La nouveauté viendrait plutôt d’une accélération forte concernant les regards portés entre prof et élèves ; regards nouveaux pour les uns et les autres ; la préoccupation s’appesantit davantage sur les questions de motivation (sens du projet, désir continué), de mobilisation (comment faire concourir les dispositions intellectuelles ?), de considération ( prise en compte de l’inconscient, pour aller au delà des jugements, des comparaisons, des punitions). De plus, nous, enseignants, avons appris à reconnaître l’importance des réseaux de co-éducation (parents bien sûr, mais aussi équipe de soins, milieux associatifs, etc.) après avoir été tentés de les négliger. Il nous a donc fallu sortir un peu de l’angle stricto disciplinaire, et faire avec des élèves qui n’ont pas intériorisé les postures de la scolarité, ce qui bouscule assez rudement nos habitudes. Le LNC accentue fortement le devenir-éducateur du métier d’enseignant, et de ce point de vue, je réaffirme la force de la philosophie du GFEN dans ce lieu : la construction des savoirs est aussi une construction de la personnalité singulière et sociale. Une formule désormais répandue a pu résumer l’ensemble de ces déplacements : considérer l’élève comme une personne, concrète, forte de tout son parcours et de ses ambivalences. A quoi il faudrait ajouter tout de même : l’enseignant en mouvement est aussi une personne concrète, qui est mise là à rude école…

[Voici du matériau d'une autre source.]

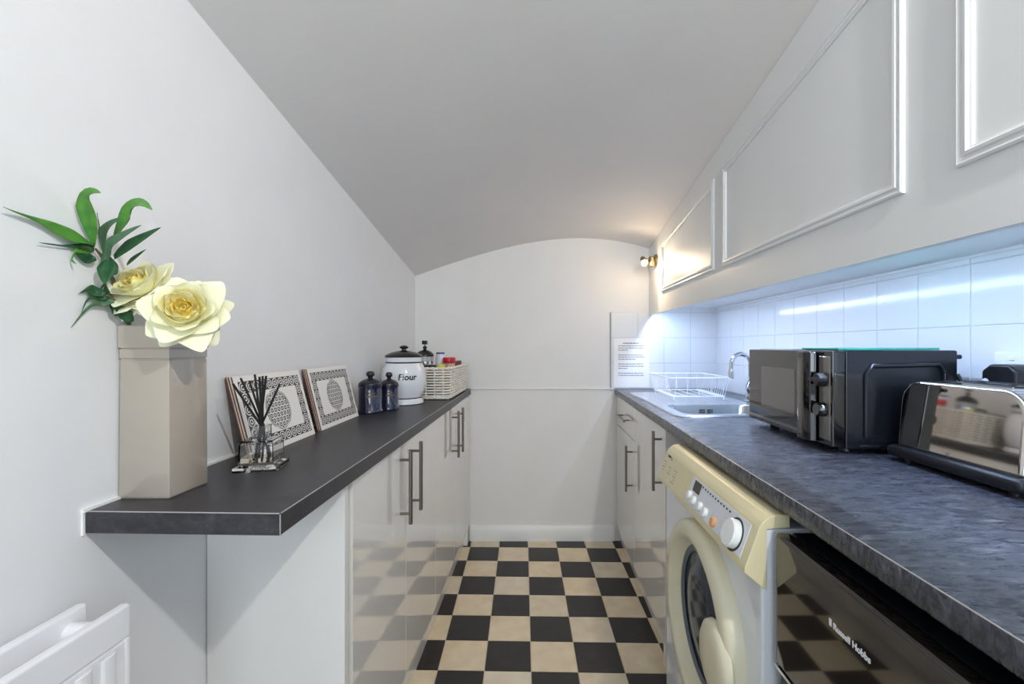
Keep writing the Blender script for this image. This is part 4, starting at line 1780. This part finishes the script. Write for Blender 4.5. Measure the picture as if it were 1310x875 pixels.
# black tin lying along the front and yellow topped pot
b = MB()
b.box(-.655, -.492, 2.155, 2.185, BZ + .0005, BZ + .149, .004)
tag(b.build('black_box', MAT['black_plastic']), 'slim black box standing at the front of the wicker basket', 'box')
t = thing('small_pot', 'small pot with yellow lid at the front of the wicker basket', 'pot', (-.467, 2.168, BZ))
b = MB()
b.lathe([(.017, BZ), (.0175, BZ + .003), (.0175, BZ + .13), (0, BZ + .13)], (-.467, 2.168, 0), n=20)
b.build('body', MAT['jar_glass'], t)
b = MB()
b.lathe([(.0185, BZ + .1305), (.0185, BZ + .149), (.016, BZ + .152), (0, BZ + .152)], (-.467, 2.168, 0), n=20)
b.build('lid', MAT['yellow_plastic'], t)
b = MB()
b.box(-.4565, -.4365, 2.43, 2.555, BZ + .0005, BZ + .158, .003)
tag(b.build('tea_carton', MAT['mat_core']), 'narrow brown carton at the back corner of the wicker basket', 'carton')

# ------------------------------------------------------------------ radiator
RT = .772
t = thing('radiator', 'white double panel radiator on the left wall below the vase', 'radiator', (-.63, .3, .17))


def rad_panel(x, label):
    """one steel panel, its face towards +x"""
    m = MB()
    y0, y1 = -.55, .655
    m.box(x - .014, x, y0, y1, RT - .048, RT, .0045, 3)
    m.box(x - .0135, x - .0035, y0 + .001, y1 - .0105, .171, RT - .046)
    m.box(x - .014, x, y1 - .010, y1, .17, RT - .0465, .0035, 2)
    m.box(x - .014, x, y0, y0 + .010, .17, RT - .0465, .0035, 2)
    m.box(x - .012, x - .0012, y0 + .01, y1 - .0102, .171, RT - .0505)
    p = m.build('panel', MAT['radiator_white'], t, smooth=30)
    k = 0
    y = y1 - .034
    while y > y0 + .03:
        r = MB()
        r.prism([(x - .0015, y - .012), (x + .0012, y - .007), (x + .0016, y), (x + .0012, y + .007), (x - .0015, y + .012)], 'z', .20, RT - .056, .0008, 1)
        r.build('rib', MAT['radiator_white'], p, smooth=30)
        y -= .0335
    return p


rad_panel(-.648, '')
rad_panel(-.586, '')
b = MB()
P = []
for i in range(121):
    y = -.5 + i * (1.10 / 120)
    P.append([(-.6475 + (.022 if i % 4 in (1, 2) else .001), y, .24), (-.6475 + (.022 if i % 4 in (1, 2) else .001), y, RT - .06)])
b.grid(P)
b.build('convector_fin', MAT['radiator_white'], t, smooth=0)
b = MB()
b.tube([(-.652, .63, RT - .028), (-.592, .63, RT - .028)], .013, 16)
b.tube([(-.622, .63, RT - .028), (-.622, .648, RT - .028)], .010, 12)
b.build('connector', MAT['radiator_white'], t)
b = MB()
b.tube([(-.622, .646, RT - .028), (-.622, .656, RT - .028)], .0045, 8)
b.build('bleed_valve', MAT['brass'], t)
b = MB()
for y in (-.3, .45):
    b.box(WLX(y) + .0005, -.655, y - .02, y + .02, .3, .66)
b.build('bracket', MAT['radiator_white'], t)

Par contre, s’il faut parler d’un mouvement notable et problématique, je dirais qu’il s’agit de l’importance accordée à l’examen, et du temps qu’il faut y consacrer. Certes, la demande est là, et les études supérieures sont envisagées. Pourtant chacun sent bien que le rappel systématique du bac crée un stress délétère, et qu’au delà du discours explicite, il y a une attente très forte de sens, d’intégration, de personnalisation, au double sens psychologique et juridique. La négociation entre toutes ces exigences est un exercice délicat et inévitable. Le LNC repose avec force une question trop souvent mise sous le boisseau, et pourtant essentielle : que signifie donc éduquer aujourd’hui ? Espérons et luttons pour que ces expérimentations ouvrent des questions et des débats publics sur ce sujet.